Öztürk'ün hikayesi İHD Amed Şubesi Kayıp Komisyonu üyesi Berfin Elçi tarafından okundu. Öztürk'ün kaybedilme hikayesi şöyle: "Evli ve 7 çocuk babası olan Vasıf Öztürk Amed'in Pasur ilçesine bağlı Cumar köyünde ikamet ediyordu. 1 Haziran 1994 tarihinde Bolu Tugayına bağlı operasyon yürüten askerler Salkım mezrasında bulunan Vasıf Öztürk, Cembeli Tuncer ve Efendi Şen isimli köylüler gözaltına aldı. Aynı gün civardaki birkaç köye daha askerler tarafından baskın yapılır. O gün gözaltına alınanlar bir gece köyün okulunda tutulur. Vasıf Öztürk'ün teyzesinin oğlu Cembeli Tuncer ve Efendi Şen, sabah serbest bırakılır fakat Vasıf Öztürk ise elleri ve gözleri bağlanarak, askeri helikoptere bindirilerek Pasur'a götürüleceğini söylenir. Daha sonra aynı dönemde gözaltında tutulan bazı görgü tanıkları Vasıf Öztürk'ün Lice Jandarma Karakolu'nda olduğunu ve kendisine işkence edildiği belirtilir. Yine görgü tanıklarının beyanına göre Lice Jandarma Komutanlığı'nda 25 gün gözaltında tutulur. O tarihten bugüne Vasıf Öztürk'ten bir daha haber alınamaz.

Ailesi olaydan sonra Kulp Jandarma Komutanlığı, Lice Jandarma Komutanlığı, Diyarbakır Merkez Jandarma Komutanlığı, Diyarbakır Devlet Güvenlik Mahkemesi, Diyarbakır Valiliği ve OHAL Bölge Valiliği'ne başvuruda bulunarak Vasıf Öztürk'ün akıbetini sorar. Ancak ailenin yaptığı tüm girişimler sonuçsuz kalır. Diyarbakır Valiliğine bağlı OHAL bürosu, ailenin başvurusuna 14 Ekim 1994 tarihinde yanıt olarak; 'Olağanüstü Hal Bölge Valiliğine vermiş olduğunuz ve Valiliğ'imize intikal eden, 26 Eylül 1994 tarihli dilekçenizde Vasıf Öztürk'ün Kulp ilçesi Uzunova köyünde bir arkadaşıyla Jandarmaca gözaltına alındığı ve kendilerinden bir daha haber alamadığınızdan bahisle, konu ile ilgili olarak yaptırılan tahkikat neticesinde; Oğlunuz Vasıf Öztürk'ün herhangi bir nedenle gözaltına alınmadığı, aranan şahıslardan olmadığı anlaşılmıştır' der."
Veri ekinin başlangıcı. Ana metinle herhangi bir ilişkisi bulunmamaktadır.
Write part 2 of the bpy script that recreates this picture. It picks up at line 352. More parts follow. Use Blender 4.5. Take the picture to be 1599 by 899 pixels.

Açıklamanın ardından oturma eylemi yapıldı.

HAKKARİ
Hakkari'nin Yüksekova ilçesindeki Sanat Sokağında bir araya gelen İHD ve kayıp yakınlarına bu hafta Barış Anneleri, DEM Parti ve DBP ilçe örgütü ve çok sayıda kişi destek verdi. Eylemde, "Kayıplar bulunsun, failler yargılansın" ve "Failler belli kayıplar nerede?" pankartı, kaybedilenlerin fotoğrafları taşındı.

Eylemin 126. haftasında, Cumartesi Ailelerinin Diyarbakır'da 800 haftadır sürdürdüğü eyleme dikkat çekildi. Açıklama metnini Pınar Zengin Şen okudu. Türkiye topraklarının 100 yıldır acı ile yorulduğunu belirten Şen, ülke sınırları içerisinde binlerce faili meçhul bırakılmış cinayet işlendiğini ve yetkinler tarafından işlenen cinayetler için hiçbir somut bir adım atılmadığını belirtti. Şen, "Annelerin özür istekleri, katledenlerin gerçek bir yargı anlayışı karşısında yargılanmasını beklemesi hukuk dışı yöntemlerle ötelenmeye ve sindirilmeye çalışıldı. Halbuki annelerimizin tek isteği evlatlarının akıbetini öğrenmekti. Bugün bu meydanda evladının akıbetinin ortaya çıkarılmasını bekleyen annelerimiz için yan yanayız. Bir mezar yerine hasret bırakılmış ebeveynler, babasının, annesinin akıbeti için adliye koridorlarında, alanlarda durmadan haykıran bizler, bu zulmün biran önce son bulmasını talep ediyoruz" dedi. 
 
Şen 1994 yılında gözaltına alınarak evli ve 7 çocuk babası olan Vasıf Öztürk'ün gözaltında kaybedilme hikayesini anlattı, mücadelede edeceklerini belirtti. Açıklamanın ardından bir süre oturma eylemi yapıldı.